- **The request**: The material below has pictures in it. Set down only the lines from the line containing "Reconstruct this image" through the line containing "PI = math.pi", word for word, and leave the pictures behind.
── Material to process
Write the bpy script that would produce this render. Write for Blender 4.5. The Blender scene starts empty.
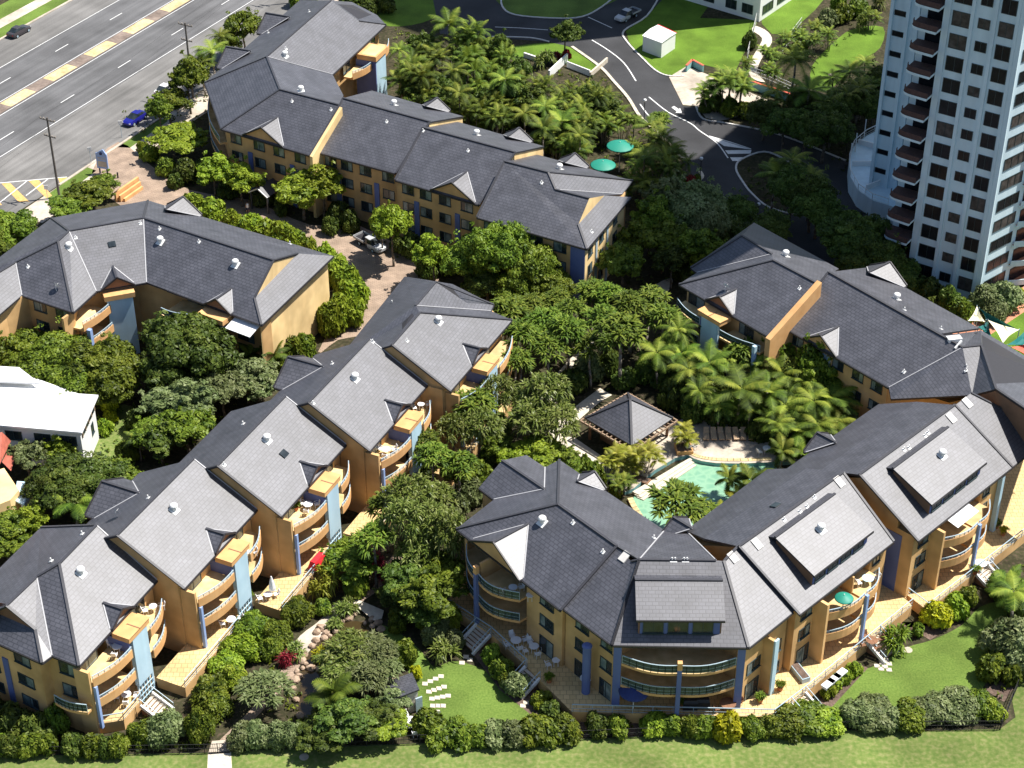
import bpy, bmesh, math, random
from mathutils import Vector, Matrix
from mathutils.bvhtree import BVHTree
R = math.radians
rnd = random.Random(7)
S = bpy.context.scene
COL = S.collection
# ---------------------------------------------------------------- camera model
CAM_H, TH, FPX = 130.0, R(35.0), 1877.26
def ray(px, py):
    u = (px - 512) / FPX; v = (py - 384) / FPX; c, s = math.cos(TH), math.sin(TH)
    return Vector((u, c - v * s, -s - v * c))
def G(px, py, z=0.0):
    d = ray(px, py); t = (CAM_H - z) / -d.z
    return Vector((d.x * t, d.y * t, z))
ZE = 9.3                      # eave height of the three storey blocks
PITCH = math.tan(R(30))
class Plane:                  # roof slope rising inward (left of A->B) from an eave
    def __init__(s, A, B, z=ZE, pitch=PITCH):
        s.a = G(*A, z); s.b = G(*B, z); e = (s.b - s.a); e.normalize(); s.e = e
        n = Vector((-e.y, e.x, 0)); s.nn = Vector((-n.x * pitch, -n.y * pitch, 1))
    def __call__(s, px, py):
        d = ray(px, py); o = Vector((0, 0, CAM_H))
        t = (s.a - o).dot(s.nn) / d.dot(s.nn)
        return o + d * t
class Frame:                  # local frame along an eave: s along, o outward, z up
    def __init__(s, a, b):
        s.a = Vector((a.x, a.y, 0)); e = Vector((b.x - a.x, b.y - a.y, 0)); s.L = e.length
        e.normalize(); s.e = e; s.n = Vector((e.y, -e.x, 0))
    def __call__(s, x, o, z):
        return s.a + s.e * x + s.n * o + Vector((0, 0, z))
def FR(A, B, z=ZE): return Frame(G(*A, z), G(*B, z))

# ---------------------------------------------------------------- materials
MATS = {}
def new_mat(name):
    m = bpy.data.materials.new(name); m.use_nodes = True; MATS[name] = m
    nt = m.node_tree; return m, nt, nt.nodes['Principled BSDF']
def noise_mat(name, c1, c2, scale=3.0, rough=0.8, spec=0.3, detail=4, bump=0.0, metal=0.0, c3=None, big=0.0):
    m, nt, b = new_mat(name); N = nt.nodes.new; L = nt.links.new
    tc = N('ShaderNodeTexCoord'); geo = N('ShaderNodeNewGeometry')
    no = N('ShaderNodeTexNoise'); no.inputs['Scale'].default_value = scale; no.inputs['Detail'].default_value = detail
    L(geo.outputs['Position'], no.inputs['Vector'])
    r = N('ShaderNodeValToRGB'); r.color_ramp.elements[0].position = .32; r.color_ramp.elements[1].position = .68
    r.color_ramp.elements[0].color = (*c1, 1); r.color_ramp.elements[1].color = (*c2, 1)
    if c3:
        e = r.color_ramp.elements.new(.5); e.color = (*c3, 1)
    L(no.outputs['Fac'], r.inputs['Fac']); out = r.outputs['Color']
    if big:
        n2 = N('ShaderNodeTexNoise'); n2.inputs['Scale'].default_value = big; n2.inputs['Detail'].default_value = 3
        L(geo.outputs['Position'], n2.inputs['Vector'])
        mr = N('ShaderNodeMapRange'); mr.inputs[1].default_value = .3; mr.inputs[2].default_value = .7
        mr.inputs[3].default_value = .72; mr.inputs[4].default_value = 1.25; L(n2.outputs['Fac'], mr.inputs[0])
        mx = N('ShaderNodeMix'); mx.data_type = 'RGBA'; mx.blend_type = 'MULTIPLY'; mx.inputs[0].default_value = 1
        L(out, mx.inputs[6]); L(mr.outputs[0], mx.inputs[7]); out = mx.outputs[2]
    L(out, b.inputs['Base Color'])
    b.inputs['Roughness'].default_value = rough; b.inputs['Specular IOR Level'].default_value = spec; b.inputs['Metallic'].default_value = metal
    if bump:
        bp = N('ShaderNodeBump'); bp.inputs['Strength'].default_value = bump; bp.inputs['Distance'].default_value = .1
        L(no.outputs['Fac'], bp.inputs['Height']); L(bp.outputs[0], b.inputs['Normal'])
    return m
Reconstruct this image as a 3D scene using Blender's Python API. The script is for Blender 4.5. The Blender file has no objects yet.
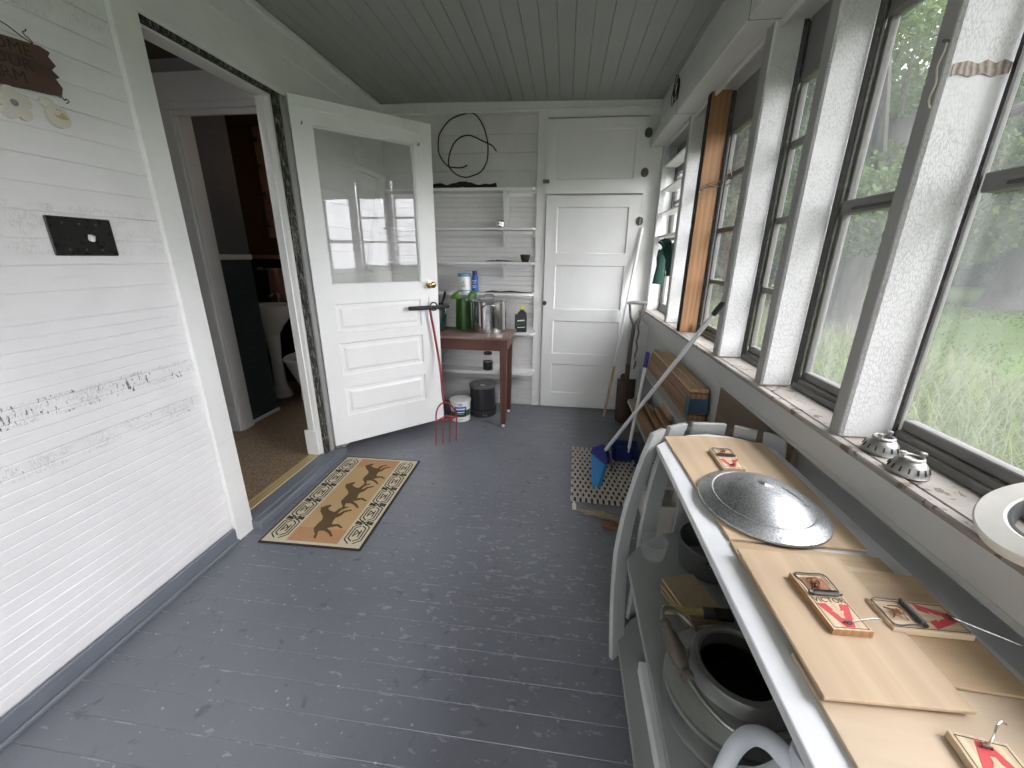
import bpy, bmesh, math, random
from mathutils import Vector, Matrix, Euler
random.seed(7)
S = bpy.context.scene
COL = S.collection
PI = math.pi

# ------------------------------------------------------------------ mesh helper
class MB:
    def __init__(s): s.v=[]; s.f=[]; s.m=[]; s.sm=[]
    def add(s, vs, fs, mat=0, M=None, smooth=False):
        o=len(s.v)
        if M is not None: vs=[tuple(M@Vector(p)) for p in vs]
        s.v+= [tuple(p) for p in vs]
        for f in fs: s.f.append([i+o for i in f]); s.m.append(mat); s.sm.append(smooth)
        return s
    def box(s, x0,x1,y0,y1,z0,z1, mat=0, M=None):
        vs=[(x,y,z) for x in (x0,x1) for y in (y0,y1) for z in (z0,z1)]
        return s.add(vs,[(0,1,3,2),(4,6,7,5),(0,4,5,1),(2,3,7,6),(0,2,6,4),(1,5,7,3)],mat,M)
    def cbox(s, x0,x1,y0,y1,z0,z1, b=.004, mat=0, M=None, seg=1):
        bm=bmesh.new(); bmesh.ops.create_cube(bm,size=1)
        for v in bm.verts: v.co=Vector(((x0+x1)/2+v.co.x*(x1-x0),(y0+y1)/2+v.co.y*(y1-y0),(z0+z1)/2+v.co.z*(z1-z0)))
        bmesh.ops.bevel(bm,geom=bm.edges[:],offset=b,segments=seg,affect='EDGES',profile=.5)
        bm.verts.index_update()
        vs=[tuple(v.co) for v in bm.verts]; fs=[[v.index for v in f.verts] for f in bm.faces]; bm.free()
        return s.add(vs,fs,mat,M,seg>1)
    def prism(s, poly, z0, z1, mat=0, M=None, smooth=False):
        n=len(poly); vs=[(x,y,z0) for x,y in poly]+[(x,y,z1) for x,y in poly]
        fs=[list(range(n))[::-1], [n+i for i in range(n)]]
        s.add(vs,fs,mat,M); 
        o=len(s.v)-2*n
        for i in range(n):
            j=(i+1)%n; s.f.append([o+i,o+j,o+n+j,o+n+i]); s.m.append(mat); s.sm.append(smooth)
        return s
    def flat(s, poly, z, mat=0, M=None):
        return s.add([(x,y,z) for x,y in poly],[list(range(len(poly)))],mat,M)
    def tube(s, pts, r, seg=8, mat=0, M=None, closed=False, cap=True):
        P=[Vector(p) for p in pts]; n=len(P); R=list(r) if isinstance(r,(list,tuple)) else [r]*n
        if 5<=n<=40 and not closed:          # round the path off (Catmull-Rom)
            Q=[];W=[]; kk=4 if n<=20 else 3
            for i in range(n-1):
                p0,p1,p2,p3=P[max(i-1,0)],P[i],P[i+1],P[min(i+2,n-1)]
                for k in range(kk):
                    t=k/kk; Q.append(.5*((2*p1)+(p2-p0)*t+(2*p0-5*p1+4*p2-p3)*t*t+(3*p1-p0-3*p2+p3)*t**3)); W.append(R[i]*(1-t)+R[i+1]*t)
            P=Q+[P[-1]]; R=W+[R[-1]]; n=len(P)
        vs=[]; fs=[]; up=None
        for i in range(n):
            if closed: t=P[(i+1)%n]-P[i-1]
            else: t=P[min(i+1,n-1)]-P[max(i-1,0)]
            t.normalize()
            if up is None:
                up=Vector((0,0,1)) if abs(t.z)<.9 else Vector((1,0,0))
            a=t.cross(up); 
            if a.length<1e-4: a=t.cross(Vector((0,1,0)))
            a.normalize(); b=a.cross(t); up=b
            for k in range(seg):
                w=2*PI*k/seg; vs.append(P[i]+a*math.cos(w)*R[i]+b*math.sin(w)*R[i])
        m=n if closed else n-1
        for i in range(m):
            for k in range(seg):
                i2=(i+1)%n; k2=(k+1)%seg
                fs.append((i*seg+k,i*seg+k2,i2*seg+k2,i2*seg+k))
        if cap and not closed: fs+= [tuple(range(seg)), tuple((n-1)*seg+k for k in range(seg))[::-1]]
        return s.add(vs,fs,mat,M,True)
    def lathe(s, prof, seg=32, mat=0, M=None, c=(0,0,0), sx=1, sy=1, cap=True):
        vs=[]; fs=[]; n=len(prof)
        for r,z in prof:
            for k in range(seg):
                w=2*PI*k/seg; vs.append((c[0]+r*sx*math.cos(w),c[1]+r*sy*math.sin(w),c[2]+z))
        for i in range(n-1):
            for k in range(seg):
                k2=(k+1)%seg; fs.append((i*seg+k,i*seg+k2,(i+1)*seg+k2,(i+1)*seg+k))
        if cap:
            if prof[0][0]>1e-5: fs.append(tuple(range(seg))[::-1])
            if prof[-1][0]>1e-5: fs.append(tuple((n-1)*seg+k for k in range(seg)))
        return s.add(vs,fs,mat,M,True)
    def loft(s, rings, mat=0, M=None, smooth=True, cap=True):
        n=len(rings[0]); vs=[p for r in rings for p in r]; fs=[]
        for i in range(len(rings)-1):
            for k in range(n):
                k2=(k+1)%n; fs.append((i*n+k,i*n+k2,(i+1)*n+k2,(i+1)*n+k))
        if cap: fs+= [tuple(range(n))[::-1], tuple((len(rings)-1)*n+k for k in range(n))]
        return s.add(vs,fs,mat,M,smooth)
    def text(s, txt, size, M, mat=0, depth=.0003, ax='CENTER'):
        cu=bpy.data.curves.new('lettering','FONT'); cu.body=txt; cu.size=size; cu.align_x=ax; cu.align_y='CENTER'; cu.extrude=depth; cu.resolution_u=2
        ob=bpy.data.objects.new('lettering',cu); COL.objects.link(ob)
        dg=bpy.context.evaluated_depsgraph_get(); me=bpy.data.meshes.new_from_object(ob.evaluated_get(dg))
        s.add([tuple(v.co) for v in me.vertices],[list(p.vertices) for p in me.polygons],mat,M)
        bpy.data.objects.remove(ob); bpy.data.curves.remove(cu); bpy.data.meshes.remove(me)
        return s
    def build(s, name, mats, parent=None, world=False, ang=35, recalc=True):
        me=bpy.data.meshes.new(name)
        off=Vector((0,0,0))
        if world and parent is not None: off=parent_loc(parent)
        me.from_pydata([tuple(Vector(p)-off) for p in s.v],[],s.f)
        if not isinstance(mats,(list,tuple)): mats=[mats]
        for m in mats: me.materials.append(m)
        me.polygons.foreach_set('material_index',s.m); me.polygons.foreach_set('use_smooth',s.sm)
        if recalc:
            bm=bmesh.new(); bm.from_mesh(me); bmesh.ops.recalc_face_normals(bm,faces=bm.faces); bm.to_mesh(me); bm.free()
        if any(s.sm): me.set_sharp_from_angle(angle=math.radians(ang))
        me.update()
        o=bpy.data.objects.new(name,me); COL.objects.link(o)
        if parent is not None: o.parent=parent
        return o
def parent_loc(p):
    v=Vector(p.location)
    while p.parent is not None: p=p.parent; v+=Vector(p.location)
    return v
def root(name, label, cat, loc=(0,0,0), rz=0, group=None):
    o=bpy.data.objects.new(name,None); COL.objects.link(o); o.location=loc; o.rotation_euler=(0,0,rz); o.empty_display_size=.05
    o['label']=label; o['category']=cat
    if group: o['group']=group
    return o
def tag(o,label,cat,group=None,kind=None):
    o['label']=label; o['category']=cat
    if group: o['group']=group
    if kind: o['kind']=kind
    return o
def struct(o,label=None):
    o['kind']='structure'
    if label: o['label']=label
    return o
def copy_tree(o,parent=None):
    c=o.copy(); COL.objects.link(c)
    if parent: c.parent=parent
    for ch in o.children: copy_tree(ch,c)
    return c
def T(x=0,y=0,z=0): return Matrix.Translation((x,y,z))
def RX(a): return Matrix.Rotation(a,4,'X')
def RY(a): return Matrix.Rotation(a,4,'Y')
def RZ(a): return Matrix.Rotation(a,4,'Z')
def circ(r,n=24,cx=0,cy=0,a0=0,a1=2*PI,end=False):
    m=n if not end else n-1
    return [(cx+r*math.cos(a0+(a1-a0)*k/m),cy+r*math.sin(a0+(a1-a0)*k/m)) for k in range(n)]

# ------------------------------------------------------------------ materials
class NT:
    def __init__(s,name):
        s.mat=bpy.data.materials.new(name); s.mat.use_nodes=True; s.t=s.mat.node_tree; s.t.nodes.clear()
        s.out=s.t.nodes.new('ShaderNodeOutputMaterial'); s.x=None
    def n(s,typ,**k):
        nd=s.t.nodes.new(typ)
        for a,b in k.items():
            if a in nd.inputs: 
                if hasattr(b,'is_output'): s.t.links.new(b,nd.inputs[a])
                else: nd.inputs[a].default_value=b
            else: setattr(nd,a,b)
        return nd
    def L(s,a,b): s.t.links.new(a,b)
    def co(s,scale=(1,1,1),rot=(0,0,0),loc=(0,0,0)):
        if s.x is None: s.x=s.n('ShaderNodeTexCoord').outputs['Object']
        m=s.n('ShaderNodeMapping'); m.inputs['Scale'].default_value=scale; m.inputs['Rotation'].default_value=rot; m.inputs['Location'].default_value=loc
        s.L(s.x,m.inputs['Vector']); return m.outputs['Vector']
    def noise(s,vec,scale,detail=4,rough=.55,dist=0):
        nd=s.n('ShaderNodeTexNoise',Vector=vec,Scale=scale,Detail=detail,Roughness=rough,Distortion=dist); return nd.outputs['Fac']
    def ramp(s,fac,a,b,ca=(0,0,0,1),cb=(1,1,1,1)):
        r=s.n('ShaderNodeValToRGB',Fac=fac); e=r.color_ramp.elements; e[0].position=a; e[0].color=c4(ca); e[1].position=b; e[1].color=c4(cb); return r.outputs['Color']
    def mix(s,fac,a,b,mode='MIX'):
        m=s.n('ShaderNodeMix',data_type='RGBA',blend_type=mode)
        for inp,v in ((m.inputs['Factor'],fac),(m.inputs[6],a),(m.inputs[7],b)):
            if hasattr(v,'is_output'): s.L(v,inp)
            elif inp.type=='RGBA': inp.default_value=c4(v)
            else: inp.default_value=v
        return m.outputs[2]
    def math(s,op,a,b=0.,c=0.):
        m=s.n('ShaderNodeMath',operation=op)
        for i,v in enumerate((a,b,c)):
            if hasattr(v,'is_output'): s.L(v,m.inputs[i])
            else: m.inputs[i].default_value=v
        return m.outputs[0]
    def sep(s,vec):
        n=s.n('ShaderNodeSeparateXYZ',Vector=vec); return n.outputs
    def bump(s,h,strength=.3,dist=.01):
        b=s.n('ShaderNodeBump',Strength=strength,Distance=dist); s.L(h,b.inputs['Height']); return b.outputs['Normal']
    def bsdf(s,color,rough=.5,metal=0,normal=None,spec=.5,**k):
        p=s.n('ShaderNodeBsdfPrincipled')
        def put(i,v):
            if hasattr(v,'is_output'): s.L(v,p.inputs[i])
            elif p.inputs[i].type=='RGBA': p.inputs[i].default_value=c4(v)
            else: p.inputs[i].default_value=v
        put('Base Color',color); put('Roughness',rough); put('Metallic',metal); put('Specular IOR Level',spec)
        if normal is not None: s.L(normal,p.inputs['Normal'])
        for a,b in k.items(): put(a,b)
        s.L(p.outputs[0],s.out.inputs[0]); return s.mat
def c4(c):
    if hasattr(c,'__len__'): return tuple(c) if len(c)==4 else (c[0],c[1],c[2],1)
    return (c,c,c,1)
def srgb(r,g,b):
    f=lambda u:(u/255/12.92) if u/255<=.04045 else ((u/255+.055)/1.055)**2.4
    return (f(r),f(g),f(b))
def simple(name,col,rough=.5,metal=0,var=.12,scale=30,bump=.05,spec=.5,sc=(1,1,1)):
    m=NT(name); v=m.co(sc); f=m.noise(v,scale); f2=m.noise(v,scale*4,3)
    c=m.mix(f,[x*(1-var) for x in col],[min(1,x*(1+var)) for x in col])
    return m.bsdf(c,m.ramp(f2,.2,.8,c4(max(0,rough-.08)),c4(min(1,rough+.08))),metal,m.bump(f2,bump,.003),spec)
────
- **Response to the exercise**:
Reconstruct this image as a 3D scene using Blender's Python API. The script is for Blender 4.5. The Blender file has no objects yet.
import bpy, bmesh, math, random
from mathutils import Vector, Matrix, Euler
random.seed(7)
S = bpy.context.scene
COL = S.collection
PI = math.pi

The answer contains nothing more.